WHAT YOU ARE ASKED TO DO. Everything in the listing below from the line containing "The Blender Python" through the line containing "flip=bool((sgn.mean() < 0)))" should be repeated exactly; leave out every other line.

TASK MATERIAL.
--- Begin ---

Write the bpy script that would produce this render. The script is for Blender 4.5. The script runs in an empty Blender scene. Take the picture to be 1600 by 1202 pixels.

--- End ---
--- Begin ---

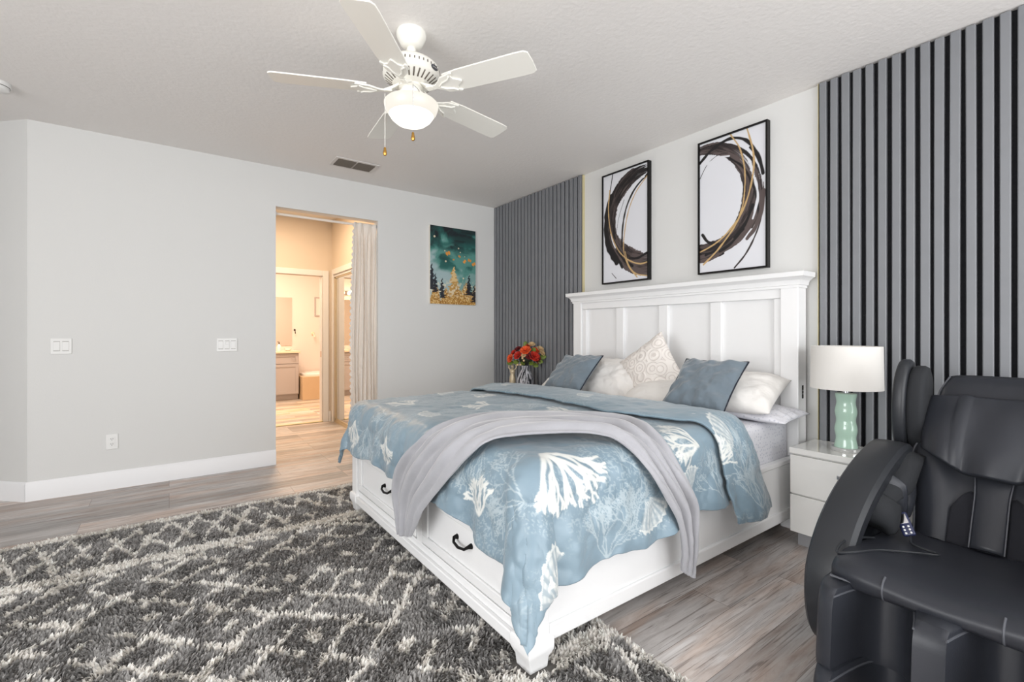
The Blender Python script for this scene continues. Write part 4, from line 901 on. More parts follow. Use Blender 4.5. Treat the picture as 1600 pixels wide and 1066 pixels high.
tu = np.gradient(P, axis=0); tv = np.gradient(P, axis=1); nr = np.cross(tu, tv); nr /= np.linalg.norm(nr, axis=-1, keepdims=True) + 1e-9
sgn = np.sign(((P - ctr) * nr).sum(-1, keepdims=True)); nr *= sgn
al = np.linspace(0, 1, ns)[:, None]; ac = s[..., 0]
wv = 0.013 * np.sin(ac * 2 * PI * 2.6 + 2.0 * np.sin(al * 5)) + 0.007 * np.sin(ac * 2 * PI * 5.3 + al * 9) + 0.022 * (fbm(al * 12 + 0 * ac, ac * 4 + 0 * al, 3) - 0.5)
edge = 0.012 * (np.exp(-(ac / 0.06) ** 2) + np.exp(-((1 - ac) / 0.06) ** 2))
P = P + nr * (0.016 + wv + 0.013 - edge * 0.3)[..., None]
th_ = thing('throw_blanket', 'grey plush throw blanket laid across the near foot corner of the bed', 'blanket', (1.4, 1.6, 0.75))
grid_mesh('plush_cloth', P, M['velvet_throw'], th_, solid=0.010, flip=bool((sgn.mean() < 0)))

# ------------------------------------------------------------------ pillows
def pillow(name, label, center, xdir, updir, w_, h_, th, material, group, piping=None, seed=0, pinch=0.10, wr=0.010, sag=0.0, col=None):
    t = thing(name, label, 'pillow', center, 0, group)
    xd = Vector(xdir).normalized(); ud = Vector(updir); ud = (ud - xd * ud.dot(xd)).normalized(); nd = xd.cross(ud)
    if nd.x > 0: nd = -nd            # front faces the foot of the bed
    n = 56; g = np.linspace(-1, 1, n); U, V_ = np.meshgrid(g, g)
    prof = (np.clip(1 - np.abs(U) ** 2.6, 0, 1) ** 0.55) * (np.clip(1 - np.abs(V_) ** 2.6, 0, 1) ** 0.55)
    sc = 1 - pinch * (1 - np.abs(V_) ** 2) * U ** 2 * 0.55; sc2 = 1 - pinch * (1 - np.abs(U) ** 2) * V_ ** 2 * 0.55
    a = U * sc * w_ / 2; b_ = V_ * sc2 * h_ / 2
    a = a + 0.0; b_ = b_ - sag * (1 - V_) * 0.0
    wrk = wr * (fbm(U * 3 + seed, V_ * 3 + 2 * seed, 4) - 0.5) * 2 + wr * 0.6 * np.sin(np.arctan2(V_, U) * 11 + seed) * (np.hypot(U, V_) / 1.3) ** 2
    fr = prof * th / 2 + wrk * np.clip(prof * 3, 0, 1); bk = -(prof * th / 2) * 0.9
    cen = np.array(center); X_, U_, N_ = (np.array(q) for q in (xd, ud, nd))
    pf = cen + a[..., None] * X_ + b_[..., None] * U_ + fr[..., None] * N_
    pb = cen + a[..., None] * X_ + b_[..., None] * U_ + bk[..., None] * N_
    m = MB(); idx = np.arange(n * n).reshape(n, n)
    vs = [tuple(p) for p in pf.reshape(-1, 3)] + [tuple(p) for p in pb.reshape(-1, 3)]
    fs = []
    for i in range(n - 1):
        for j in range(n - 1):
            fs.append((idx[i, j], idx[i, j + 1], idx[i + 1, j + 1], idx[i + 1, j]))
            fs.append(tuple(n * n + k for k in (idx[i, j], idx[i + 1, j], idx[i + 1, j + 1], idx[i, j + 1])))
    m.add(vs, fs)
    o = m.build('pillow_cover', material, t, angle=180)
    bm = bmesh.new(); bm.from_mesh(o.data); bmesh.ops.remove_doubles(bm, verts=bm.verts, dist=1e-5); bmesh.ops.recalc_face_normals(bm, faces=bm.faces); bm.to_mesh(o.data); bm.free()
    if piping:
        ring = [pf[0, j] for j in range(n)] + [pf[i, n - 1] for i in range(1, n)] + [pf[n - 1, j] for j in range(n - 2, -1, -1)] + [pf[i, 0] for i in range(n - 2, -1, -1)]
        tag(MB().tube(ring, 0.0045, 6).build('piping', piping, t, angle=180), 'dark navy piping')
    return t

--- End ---

SOLUTION FOR THIS EXERCISE.
The Blender Python script for this scene continues. Write part 4, from line 901 on. More parts follow. Use Blender 4.5. Treat the picture as 1600 pixels wide and 1066 pixels high.
tu = np.gradient(P, axis=0); tv = np.gradient(P, axis=1); nr = np.cross(tu, tv); nr /= np.linalg.norm(nr, axis=-1, keepdims=True) + 1e-9
sgn = np.sign(((P - ctr) * nr).sum(-1, keepdims=True)); nr *= sgn
al = np.linspace(0, 1, ns)[:, None]; ac = s[..., 0]
wv = 0.013 * np.sin(ac * 2 * PI * 2.6 + 2.0 * np.sin(al * 5)) + 0.007 * np.sin(ac * 2 * PI * 5.3 + al * 9) + 0.022 * (fbm(al * 12 + 0 * ac, ac * 4 + 0 * al, 3) - 0.5)
edge = 0.012 * (np.exp(-(ac / 0.06) ** 2) + np.exp(-((1 - ac) / 0.06) ** 2))
P = P + nr * (0.016 + wv + 0.013 - edge * 0.3)[..., None]
th_ = thing('throw_blanket', 'grey plush throw blanket laid across the near foot corner of the bed', 'blanket', (1.4, 1.6, 0.75))
grid_mesh('plush_cloth', P, M['velvet_throw'], th_, solid=0.010, flip=bool((sgn.mean() < 0)))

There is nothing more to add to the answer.